What is asked -
Find the string "script" in the entries and copy each line that has it.

Material for the task -
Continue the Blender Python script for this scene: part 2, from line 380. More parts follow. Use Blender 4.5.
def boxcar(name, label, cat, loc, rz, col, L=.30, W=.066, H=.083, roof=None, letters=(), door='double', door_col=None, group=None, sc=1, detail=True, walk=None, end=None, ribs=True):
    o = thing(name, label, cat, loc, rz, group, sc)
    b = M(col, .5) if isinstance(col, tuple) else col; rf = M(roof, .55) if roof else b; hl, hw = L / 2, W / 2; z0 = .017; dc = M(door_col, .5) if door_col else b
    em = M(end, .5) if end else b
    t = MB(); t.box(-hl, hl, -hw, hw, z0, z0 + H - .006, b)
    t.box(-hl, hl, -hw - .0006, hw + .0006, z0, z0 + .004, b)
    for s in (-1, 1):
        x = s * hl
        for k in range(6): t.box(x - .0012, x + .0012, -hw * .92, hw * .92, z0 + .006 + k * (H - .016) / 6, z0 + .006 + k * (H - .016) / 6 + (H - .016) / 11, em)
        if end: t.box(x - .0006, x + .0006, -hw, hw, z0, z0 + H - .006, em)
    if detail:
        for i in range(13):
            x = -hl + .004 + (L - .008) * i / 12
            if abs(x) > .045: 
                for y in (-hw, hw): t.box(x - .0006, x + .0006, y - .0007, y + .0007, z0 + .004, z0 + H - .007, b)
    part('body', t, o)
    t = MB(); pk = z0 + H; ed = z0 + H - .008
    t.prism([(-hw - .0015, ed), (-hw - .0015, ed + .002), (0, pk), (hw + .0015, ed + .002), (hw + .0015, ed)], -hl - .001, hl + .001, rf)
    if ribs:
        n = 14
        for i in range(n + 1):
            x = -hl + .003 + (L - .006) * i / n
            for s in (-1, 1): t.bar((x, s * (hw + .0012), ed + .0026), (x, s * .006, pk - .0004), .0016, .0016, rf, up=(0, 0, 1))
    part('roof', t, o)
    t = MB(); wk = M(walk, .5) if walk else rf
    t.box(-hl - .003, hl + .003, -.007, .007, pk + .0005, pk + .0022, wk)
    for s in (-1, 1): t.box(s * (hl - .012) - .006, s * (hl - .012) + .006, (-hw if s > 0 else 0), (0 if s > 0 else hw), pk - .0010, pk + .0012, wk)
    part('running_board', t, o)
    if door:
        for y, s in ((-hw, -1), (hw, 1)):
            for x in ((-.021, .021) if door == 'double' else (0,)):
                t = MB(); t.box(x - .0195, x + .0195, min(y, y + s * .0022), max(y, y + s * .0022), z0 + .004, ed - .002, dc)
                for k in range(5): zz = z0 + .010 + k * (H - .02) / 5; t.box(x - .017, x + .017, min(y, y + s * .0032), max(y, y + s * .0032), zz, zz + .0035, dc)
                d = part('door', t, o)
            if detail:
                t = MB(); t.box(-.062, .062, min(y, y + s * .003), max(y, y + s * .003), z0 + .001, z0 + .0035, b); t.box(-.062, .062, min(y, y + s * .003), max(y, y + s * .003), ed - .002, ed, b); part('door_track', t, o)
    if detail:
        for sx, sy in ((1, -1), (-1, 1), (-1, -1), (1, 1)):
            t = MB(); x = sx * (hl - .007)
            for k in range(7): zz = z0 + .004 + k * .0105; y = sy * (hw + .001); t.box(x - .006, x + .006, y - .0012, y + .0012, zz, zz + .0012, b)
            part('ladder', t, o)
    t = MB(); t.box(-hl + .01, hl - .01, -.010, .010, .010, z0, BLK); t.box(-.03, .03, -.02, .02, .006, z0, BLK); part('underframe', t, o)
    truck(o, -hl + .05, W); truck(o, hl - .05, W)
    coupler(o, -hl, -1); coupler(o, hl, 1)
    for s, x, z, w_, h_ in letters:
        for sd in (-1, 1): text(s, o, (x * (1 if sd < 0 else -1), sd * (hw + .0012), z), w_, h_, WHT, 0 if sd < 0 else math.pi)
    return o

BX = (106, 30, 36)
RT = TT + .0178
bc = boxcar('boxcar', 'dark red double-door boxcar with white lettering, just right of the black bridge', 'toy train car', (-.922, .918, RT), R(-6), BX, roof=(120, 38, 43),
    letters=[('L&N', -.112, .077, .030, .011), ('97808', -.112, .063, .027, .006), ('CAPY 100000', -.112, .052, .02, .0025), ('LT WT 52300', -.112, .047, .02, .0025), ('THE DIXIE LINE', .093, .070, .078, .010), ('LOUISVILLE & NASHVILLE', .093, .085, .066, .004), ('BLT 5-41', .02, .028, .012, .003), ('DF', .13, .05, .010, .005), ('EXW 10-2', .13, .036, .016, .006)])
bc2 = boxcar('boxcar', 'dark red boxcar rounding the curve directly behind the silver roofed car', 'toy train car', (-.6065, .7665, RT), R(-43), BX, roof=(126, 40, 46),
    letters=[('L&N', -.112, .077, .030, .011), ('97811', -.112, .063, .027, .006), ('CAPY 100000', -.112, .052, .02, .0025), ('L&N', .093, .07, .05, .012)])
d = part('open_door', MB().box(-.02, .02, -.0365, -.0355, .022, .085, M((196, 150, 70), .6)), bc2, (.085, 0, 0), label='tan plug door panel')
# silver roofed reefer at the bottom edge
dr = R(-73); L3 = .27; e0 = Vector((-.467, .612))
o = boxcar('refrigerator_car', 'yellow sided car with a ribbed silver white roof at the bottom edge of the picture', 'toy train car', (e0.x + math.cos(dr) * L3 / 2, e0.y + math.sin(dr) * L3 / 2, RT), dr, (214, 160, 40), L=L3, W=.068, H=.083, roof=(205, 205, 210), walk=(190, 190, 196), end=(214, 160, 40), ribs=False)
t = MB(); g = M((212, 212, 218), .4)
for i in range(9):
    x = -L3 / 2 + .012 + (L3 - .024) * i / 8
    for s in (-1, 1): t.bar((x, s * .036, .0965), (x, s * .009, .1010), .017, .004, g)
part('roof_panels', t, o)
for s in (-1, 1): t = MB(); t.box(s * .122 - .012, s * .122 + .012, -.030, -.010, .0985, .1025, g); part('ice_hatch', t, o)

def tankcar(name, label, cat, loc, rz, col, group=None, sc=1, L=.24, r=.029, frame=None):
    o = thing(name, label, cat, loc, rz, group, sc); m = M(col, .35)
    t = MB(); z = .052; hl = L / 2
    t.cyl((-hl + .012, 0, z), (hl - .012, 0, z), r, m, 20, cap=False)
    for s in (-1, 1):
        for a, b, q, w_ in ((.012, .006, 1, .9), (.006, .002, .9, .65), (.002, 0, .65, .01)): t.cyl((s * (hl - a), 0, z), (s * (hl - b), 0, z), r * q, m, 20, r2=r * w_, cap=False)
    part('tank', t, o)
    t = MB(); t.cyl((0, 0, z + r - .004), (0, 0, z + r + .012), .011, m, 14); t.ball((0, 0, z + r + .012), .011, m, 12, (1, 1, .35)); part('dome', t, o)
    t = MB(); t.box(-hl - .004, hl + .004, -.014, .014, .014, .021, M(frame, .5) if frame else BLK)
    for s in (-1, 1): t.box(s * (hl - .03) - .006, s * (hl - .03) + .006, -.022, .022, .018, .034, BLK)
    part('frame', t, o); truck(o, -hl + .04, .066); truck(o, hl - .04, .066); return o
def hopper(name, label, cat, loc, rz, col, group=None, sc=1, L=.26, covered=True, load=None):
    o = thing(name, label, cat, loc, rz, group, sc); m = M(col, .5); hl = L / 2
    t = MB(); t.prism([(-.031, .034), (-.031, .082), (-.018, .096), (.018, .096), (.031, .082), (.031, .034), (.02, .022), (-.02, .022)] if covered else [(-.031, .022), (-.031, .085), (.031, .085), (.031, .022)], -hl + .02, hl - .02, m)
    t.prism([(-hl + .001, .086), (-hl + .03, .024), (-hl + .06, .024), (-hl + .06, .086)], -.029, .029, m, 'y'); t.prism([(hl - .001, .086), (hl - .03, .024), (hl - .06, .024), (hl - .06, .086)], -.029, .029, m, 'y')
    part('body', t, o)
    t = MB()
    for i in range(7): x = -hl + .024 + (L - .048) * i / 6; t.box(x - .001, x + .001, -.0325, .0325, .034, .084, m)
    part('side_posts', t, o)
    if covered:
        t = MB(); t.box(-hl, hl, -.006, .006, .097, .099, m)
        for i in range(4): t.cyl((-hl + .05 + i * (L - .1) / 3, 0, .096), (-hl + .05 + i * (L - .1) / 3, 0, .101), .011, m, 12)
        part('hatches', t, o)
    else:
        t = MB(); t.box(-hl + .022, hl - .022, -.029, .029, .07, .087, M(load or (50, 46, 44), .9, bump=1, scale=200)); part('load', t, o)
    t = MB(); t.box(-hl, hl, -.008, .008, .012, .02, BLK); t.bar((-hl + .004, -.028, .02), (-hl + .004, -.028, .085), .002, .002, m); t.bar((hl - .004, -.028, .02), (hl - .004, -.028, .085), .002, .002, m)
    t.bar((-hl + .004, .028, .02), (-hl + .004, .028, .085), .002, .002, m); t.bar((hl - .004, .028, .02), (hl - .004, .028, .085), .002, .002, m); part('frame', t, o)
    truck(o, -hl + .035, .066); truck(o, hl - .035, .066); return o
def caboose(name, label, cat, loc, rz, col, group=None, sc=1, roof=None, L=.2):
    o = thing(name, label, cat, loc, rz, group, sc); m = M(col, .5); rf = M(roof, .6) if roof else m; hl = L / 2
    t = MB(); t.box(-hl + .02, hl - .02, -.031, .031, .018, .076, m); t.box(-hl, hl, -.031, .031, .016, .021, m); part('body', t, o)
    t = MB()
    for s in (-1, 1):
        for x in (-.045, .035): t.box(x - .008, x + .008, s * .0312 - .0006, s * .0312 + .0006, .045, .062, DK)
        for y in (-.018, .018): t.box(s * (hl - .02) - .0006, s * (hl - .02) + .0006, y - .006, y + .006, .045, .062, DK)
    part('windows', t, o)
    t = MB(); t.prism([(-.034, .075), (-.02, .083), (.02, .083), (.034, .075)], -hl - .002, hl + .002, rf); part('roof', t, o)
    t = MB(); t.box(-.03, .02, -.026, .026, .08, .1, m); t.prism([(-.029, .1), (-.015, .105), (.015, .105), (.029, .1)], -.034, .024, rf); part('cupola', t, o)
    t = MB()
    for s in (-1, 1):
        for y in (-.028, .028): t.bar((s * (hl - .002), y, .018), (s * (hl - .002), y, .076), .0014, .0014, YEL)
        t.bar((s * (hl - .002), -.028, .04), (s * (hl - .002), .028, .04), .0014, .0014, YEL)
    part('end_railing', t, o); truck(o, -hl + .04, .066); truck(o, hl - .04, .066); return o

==

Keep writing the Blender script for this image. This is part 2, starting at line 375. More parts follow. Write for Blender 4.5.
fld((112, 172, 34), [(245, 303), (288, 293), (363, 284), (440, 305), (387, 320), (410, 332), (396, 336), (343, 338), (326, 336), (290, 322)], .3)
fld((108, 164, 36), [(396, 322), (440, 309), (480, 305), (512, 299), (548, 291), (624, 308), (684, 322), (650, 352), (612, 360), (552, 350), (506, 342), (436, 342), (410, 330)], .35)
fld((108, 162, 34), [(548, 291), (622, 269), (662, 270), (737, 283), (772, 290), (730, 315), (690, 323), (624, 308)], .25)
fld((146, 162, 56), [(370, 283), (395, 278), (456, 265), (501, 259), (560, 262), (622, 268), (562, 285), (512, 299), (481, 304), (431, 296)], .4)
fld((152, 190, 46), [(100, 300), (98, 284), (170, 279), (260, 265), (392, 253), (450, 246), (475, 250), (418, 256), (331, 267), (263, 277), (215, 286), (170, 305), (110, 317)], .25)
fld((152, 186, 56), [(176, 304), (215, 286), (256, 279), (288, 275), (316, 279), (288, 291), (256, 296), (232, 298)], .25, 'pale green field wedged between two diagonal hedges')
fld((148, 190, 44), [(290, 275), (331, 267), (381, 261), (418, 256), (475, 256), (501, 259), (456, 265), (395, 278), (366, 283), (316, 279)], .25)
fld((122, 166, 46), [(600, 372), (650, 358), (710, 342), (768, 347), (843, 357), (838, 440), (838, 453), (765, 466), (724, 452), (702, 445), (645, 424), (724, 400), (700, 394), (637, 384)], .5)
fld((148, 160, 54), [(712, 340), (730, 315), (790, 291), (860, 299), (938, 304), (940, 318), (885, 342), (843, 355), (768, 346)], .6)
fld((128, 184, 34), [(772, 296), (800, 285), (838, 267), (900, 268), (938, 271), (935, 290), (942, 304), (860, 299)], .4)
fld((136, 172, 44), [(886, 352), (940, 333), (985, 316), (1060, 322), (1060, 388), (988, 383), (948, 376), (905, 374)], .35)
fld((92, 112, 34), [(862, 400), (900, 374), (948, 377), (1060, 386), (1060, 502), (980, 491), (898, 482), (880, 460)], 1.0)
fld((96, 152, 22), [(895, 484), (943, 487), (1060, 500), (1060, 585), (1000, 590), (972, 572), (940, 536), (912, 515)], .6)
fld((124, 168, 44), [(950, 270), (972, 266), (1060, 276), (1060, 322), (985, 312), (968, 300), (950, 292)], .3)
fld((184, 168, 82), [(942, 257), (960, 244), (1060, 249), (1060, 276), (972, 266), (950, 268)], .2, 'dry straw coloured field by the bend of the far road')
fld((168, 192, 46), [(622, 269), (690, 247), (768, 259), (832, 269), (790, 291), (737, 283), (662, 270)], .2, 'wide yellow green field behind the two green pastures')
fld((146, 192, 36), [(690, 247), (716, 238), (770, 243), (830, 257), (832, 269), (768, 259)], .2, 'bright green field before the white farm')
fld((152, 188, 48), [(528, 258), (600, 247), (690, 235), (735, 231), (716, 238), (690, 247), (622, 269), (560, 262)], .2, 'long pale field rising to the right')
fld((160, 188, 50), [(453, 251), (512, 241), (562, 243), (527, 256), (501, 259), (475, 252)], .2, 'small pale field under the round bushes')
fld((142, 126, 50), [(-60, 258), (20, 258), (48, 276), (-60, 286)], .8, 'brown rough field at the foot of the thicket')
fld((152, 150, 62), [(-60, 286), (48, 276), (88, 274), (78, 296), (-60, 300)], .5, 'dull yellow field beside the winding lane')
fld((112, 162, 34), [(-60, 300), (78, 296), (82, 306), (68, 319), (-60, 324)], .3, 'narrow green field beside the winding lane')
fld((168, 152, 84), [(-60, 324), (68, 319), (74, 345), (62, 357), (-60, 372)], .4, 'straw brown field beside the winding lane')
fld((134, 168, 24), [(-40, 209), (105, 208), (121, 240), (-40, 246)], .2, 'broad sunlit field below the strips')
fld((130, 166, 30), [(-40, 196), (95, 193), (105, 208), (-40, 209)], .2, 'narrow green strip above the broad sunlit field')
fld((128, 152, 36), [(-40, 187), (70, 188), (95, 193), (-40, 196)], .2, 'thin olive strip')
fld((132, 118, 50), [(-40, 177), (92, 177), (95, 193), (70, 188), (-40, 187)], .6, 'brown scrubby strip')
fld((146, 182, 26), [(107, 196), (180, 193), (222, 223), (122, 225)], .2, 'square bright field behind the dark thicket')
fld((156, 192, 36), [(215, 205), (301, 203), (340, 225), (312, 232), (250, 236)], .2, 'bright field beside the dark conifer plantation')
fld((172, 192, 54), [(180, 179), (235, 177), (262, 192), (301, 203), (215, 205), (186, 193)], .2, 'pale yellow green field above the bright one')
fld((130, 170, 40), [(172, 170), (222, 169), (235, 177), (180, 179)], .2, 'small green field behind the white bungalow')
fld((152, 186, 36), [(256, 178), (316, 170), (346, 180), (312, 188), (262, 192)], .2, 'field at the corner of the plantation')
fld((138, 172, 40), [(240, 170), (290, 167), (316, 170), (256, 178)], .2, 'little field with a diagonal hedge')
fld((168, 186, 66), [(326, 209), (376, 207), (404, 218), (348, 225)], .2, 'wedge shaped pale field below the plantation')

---

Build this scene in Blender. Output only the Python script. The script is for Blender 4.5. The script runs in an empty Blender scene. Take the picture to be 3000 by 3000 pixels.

Full response -
Continue the Blender Python script for this scene: part 2, from line 380. More parts follow. Use Blender 4.5.
Keep writing the Blender script for this image. This is part 2, starting at line 375. More parts follow. Write for Blender 4.5.
Build this scene in Blender. Output only the Python script. The script is for Blender 4.5. The script runs in an empty Blender scene. Take the picture to be 3000 by 3000 pixels.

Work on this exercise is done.